To do =>
Select all lines with the string "scene" in them, and copy those lines.

-- start Data to process --

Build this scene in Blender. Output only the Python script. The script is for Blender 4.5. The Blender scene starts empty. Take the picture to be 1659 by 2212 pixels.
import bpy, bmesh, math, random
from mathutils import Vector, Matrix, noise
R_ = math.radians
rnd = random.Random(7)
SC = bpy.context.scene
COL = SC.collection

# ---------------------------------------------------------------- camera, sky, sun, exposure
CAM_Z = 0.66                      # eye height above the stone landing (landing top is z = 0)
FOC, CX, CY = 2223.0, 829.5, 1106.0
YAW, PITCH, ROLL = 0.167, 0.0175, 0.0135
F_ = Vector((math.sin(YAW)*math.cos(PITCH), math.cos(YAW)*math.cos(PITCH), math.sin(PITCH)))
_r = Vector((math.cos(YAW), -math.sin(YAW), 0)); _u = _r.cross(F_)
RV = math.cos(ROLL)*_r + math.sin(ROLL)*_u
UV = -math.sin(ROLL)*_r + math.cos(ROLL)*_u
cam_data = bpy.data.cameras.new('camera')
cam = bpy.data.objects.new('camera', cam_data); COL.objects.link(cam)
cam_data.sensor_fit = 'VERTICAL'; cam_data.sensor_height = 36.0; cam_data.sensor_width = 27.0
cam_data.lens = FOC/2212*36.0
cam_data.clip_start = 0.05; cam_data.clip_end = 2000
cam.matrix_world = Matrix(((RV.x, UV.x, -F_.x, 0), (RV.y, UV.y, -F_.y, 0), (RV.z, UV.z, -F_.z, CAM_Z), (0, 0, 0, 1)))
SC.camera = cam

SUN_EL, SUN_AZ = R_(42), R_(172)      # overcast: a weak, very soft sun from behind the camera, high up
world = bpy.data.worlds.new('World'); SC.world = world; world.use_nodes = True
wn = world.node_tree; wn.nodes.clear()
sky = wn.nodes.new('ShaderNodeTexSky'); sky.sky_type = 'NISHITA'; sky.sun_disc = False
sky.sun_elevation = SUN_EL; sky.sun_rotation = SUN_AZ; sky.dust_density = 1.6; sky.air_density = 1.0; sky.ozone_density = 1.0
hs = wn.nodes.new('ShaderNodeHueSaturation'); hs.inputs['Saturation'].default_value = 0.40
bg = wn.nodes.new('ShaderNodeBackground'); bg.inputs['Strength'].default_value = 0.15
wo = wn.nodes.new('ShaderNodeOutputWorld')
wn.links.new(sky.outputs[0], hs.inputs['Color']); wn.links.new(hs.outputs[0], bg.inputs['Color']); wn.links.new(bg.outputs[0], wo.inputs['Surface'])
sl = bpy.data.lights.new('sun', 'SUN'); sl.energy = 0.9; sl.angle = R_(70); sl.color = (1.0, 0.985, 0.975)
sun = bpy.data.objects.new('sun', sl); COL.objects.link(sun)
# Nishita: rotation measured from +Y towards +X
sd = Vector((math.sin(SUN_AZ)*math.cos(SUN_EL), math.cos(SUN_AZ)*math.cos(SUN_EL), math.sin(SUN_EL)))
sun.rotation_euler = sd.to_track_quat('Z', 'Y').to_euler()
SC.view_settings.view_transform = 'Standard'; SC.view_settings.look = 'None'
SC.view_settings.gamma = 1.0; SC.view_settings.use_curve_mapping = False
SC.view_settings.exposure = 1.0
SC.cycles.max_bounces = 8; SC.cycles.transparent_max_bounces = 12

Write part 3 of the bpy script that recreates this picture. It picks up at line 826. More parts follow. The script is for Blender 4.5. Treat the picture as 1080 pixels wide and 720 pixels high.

-- end Data to process --

Output below =>
Build this scene in Blender. Output only the Python script. The script is for Blender 4.5. The Blender scene starts empty. Take the picture to be 1659 by 2212 pixels.
SC = bpy.context.scene